[ExI] Bell's Inequality

Jason Resch jasonresch at gmail.com
Thu Dec 1 00:21:11 UTC 2016


On Wednesday, November 30, 2016, Adrian Tymes <atymes at gmail.com> wrote:

> On Nov 30, 2016 6:55 AM, "Jason Resch" <jasonresch at gmail.com
> <javascript:_e(%7B%7D,'cvml','jasonresch at gmail.com');>> wrote:
> >
> > Are you familiar with:
> > https://en.m.wikipedia.org/wiki/Compatibilism ?
>
> I should have known there'd be a word for it.  Thanks!  :)
>
> > Someone earlier stated Bell's Inequality implies we have to give up one
> of: locality, determinism, or realism. This list is incomplete, we must
> give up one of: locality, determinism, realism, or counterfactual
> definiteness.
> >
> > Counterfactual definiteness means experiments have only one outcome. MWI
> gives up counterfactual definiteness and retains locality, determinism and
> realism.
>
> But experiments do have only one outcome, as experienced and observed by
> the experimenters.  Any alternate worlds are immeasurable and may as well
> not exist.
>
That's not quite what's meant by counterfactual definiteness though.

Realism, in QM also implies something different from whether or not
something is observable. According to Bohr, only measurements are real.
This view dispenses with a reality external from observers.
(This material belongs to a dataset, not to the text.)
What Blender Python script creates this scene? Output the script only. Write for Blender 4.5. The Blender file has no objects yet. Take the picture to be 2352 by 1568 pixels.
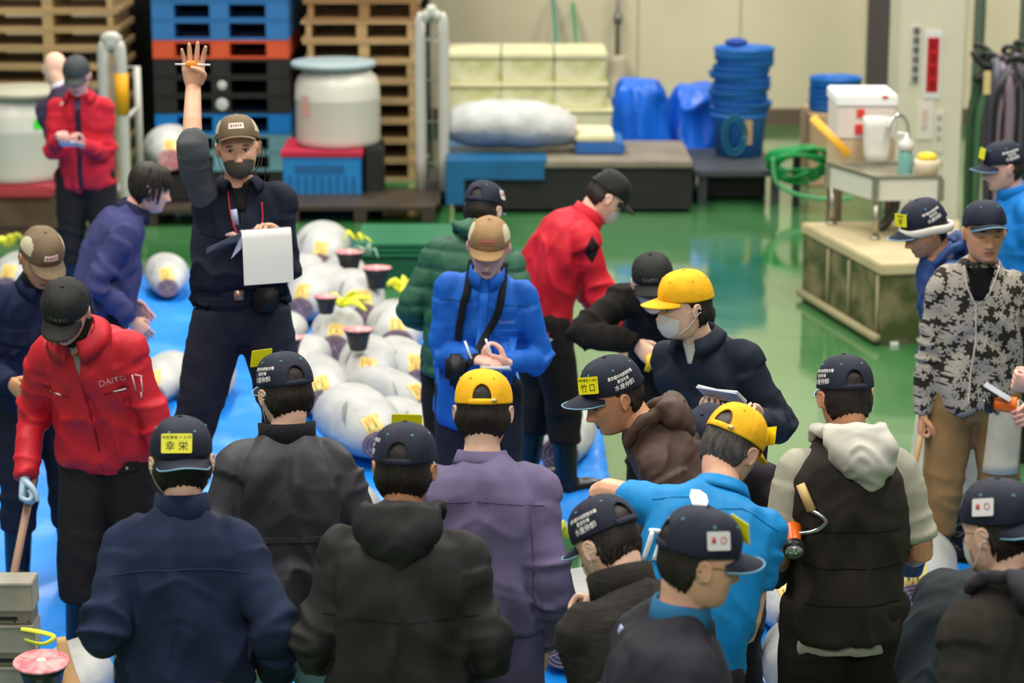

In MWI, the
universal wave function is real independent of observers or observation.

It is why Einstein asked someone who believed in the Copenhagen
Interpretation "Do you really believe the moon only exists when you're
looking at it?"

In MW, the moon definitely does exist, even when no one is looking at it,
so it is a theory that maintains/restores realism to QM.

All of Einstein's criticisms of QM, that it abandoned realism, locality,
and determinism, are issues that are resolved by MW. I think Einstein would
have enthusiastically embraced it, had he lived to see it.